Tuesday, 6 September 2016

The bureau: outstanding. And a tribute to a master

In the Acknowledgements to his novel The Tailor of Panama, Le Carré included a charming nod to the masterpiece among tales about peddlers of false intelligence:

Without Graham Greene this book would never have come about. After Greene’s Our Man in Havana, the notion of an intelligence fabricator would not leave me alone.

This kind of link between one fine work and another is always a pleasure to meet. Intertextuality, we used to call it, in the days when I was a student of literary criticism, and hours of amusement it gave us to track it down.

That makes it all the more gratifying to see a TV series that in turn takes a bow to Le Carré. Especially so when it is imbued with the spirit of Le Carré’s spy novels at their best, by which I mean the ones about the Cold War or, to include The Little Drummer Girl, the Israeli-Palestinian conflict. What’s perhaps unusual about this Le Carré spirit, and indeed the tribute itself, is that the series is French. Indeed, it’s probably the best TV produced by the country for many years.

Le Carré is a French name, but the author behind it – David Cornwell – is as English as they come. On the other hand, The Bureau as the series is called in its English-subtitled release on Amazon, really is French – Le Bureau des Légendes in the original. It tackles the central themes of Le Carré’s best spy stories: deception, betrayal, even backfiring loyalty – and above all and at length, the labyrinth of conflicting imperatives and spiralling tension into which the double agent blunders.

The Bureau: remarkable filming, a fine story, great performances
In place of the Cold War, the series focuses on the Syrian Civil War and the battle against ISIS, keeping it right up to date.

It handles all its themes skillfully. Occasionally, it seems to drift into implausibility – “how could she have known that?” I found myself sometimes wondering, or “why would he have done that?” – only to present a perfectly rational explanation a few scenes later, when you learn a new piece of information about what lay behind the character’s behaviour.

Nor is there any lack of humour, even, on occasions, of the laugh-out-loud kind. I enjoyed the moment when a character described the immediate future in terms of an extended metaphor: a bumpy ride, turbulence ahead, hoping for a safe landing, but with the potential for a crash. Just as I was beginning to feel a little airsick, the woman he was talking to, looking slightly nauseous herself, asked whether they could perhaps continue the conversation without the aviation references.

Excellent performances from a star-studded cast only enhance the experience. Mathieu Kassovitz gives a mesmerising portrayal of the poker-faced spy who never shows the emotions that deeply affect him. It’s worth watching Sara Giraudeau going through her exhausting training as a spy, coping with the difficulties of living outside anything like a normal human existence, and above all, on the run and mastering the terror of being hunted. Jean-Pierre Darroussin is outstanding as the ageing spy chief who’s never been in the field himself and suspects his colleagues think less of him for it; he doubts his own qualities but realises that he’s right in suspecting the presence of a mole and has to track it down. But these are only the most remarkable performances by a cast none of whose members turns in a bad one.

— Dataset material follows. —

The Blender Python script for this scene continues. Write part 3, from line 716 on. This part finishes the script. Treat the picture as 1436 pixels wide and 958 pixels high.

At all times, The Bureau is gripping, tense, compelling viewing. Ideal for a series binge if you have the time and energy. With a storyline that holds your attention, makes you beg for more and never lets you down. 

And what’s particularly surprising is that it achieves all this with minimal violence. What little there is fits the plot perfectly and carries the story forward. It’s never gratuitous or out of place.

What about the tribute to Le Carré?

That, or rather they, come in season 2. The first takes the form of the spy chief coming to terms with his growing suspicion that there is a double agent at work in his organisation. He retreats into his office, relying on the assistance of only a small number of collaborators, sworn to secrecy. He has a list of names, one of whom must be the double. Feverishly, in isolation, and suspected by others, he sets to work to narrow down the list and find the rotten apple. Anyone who knows and loves Tinker, Tailor, Soldier, Spy will recognise the parallel with Control working against the clock and wrecking his health as he tries to unmask a mole.

The second tribute to Le Carré is even clearer. Both seasons of the series use a curious but effective device: from time to time, we hear a voiceover from the protagonist, explaining what he has done and why he did it. A diary or a confession? There comes a moment when we see how he started on this narration and, in both seasons, there is enough time left to show us why. That takes us to a semi-conclusion, semi-cliffhanger for the next season. It’s a neat ploy and highly effective.

In season 2, the narration is in a letter to the protagonists daughter. Just as in A Perfect Spy the story is told through the letters Magnus Pym writes to his controller, his wife and to his son. Another attractive resonance between masterpieces.

Above all it underlies the way The Bureau itself fully lives up to its predecessor. Eric Rochant has given us an outstanding spy tale. And more than that, hes given us TV series creation at its best.

Well worth watching if you haven’t already seen it.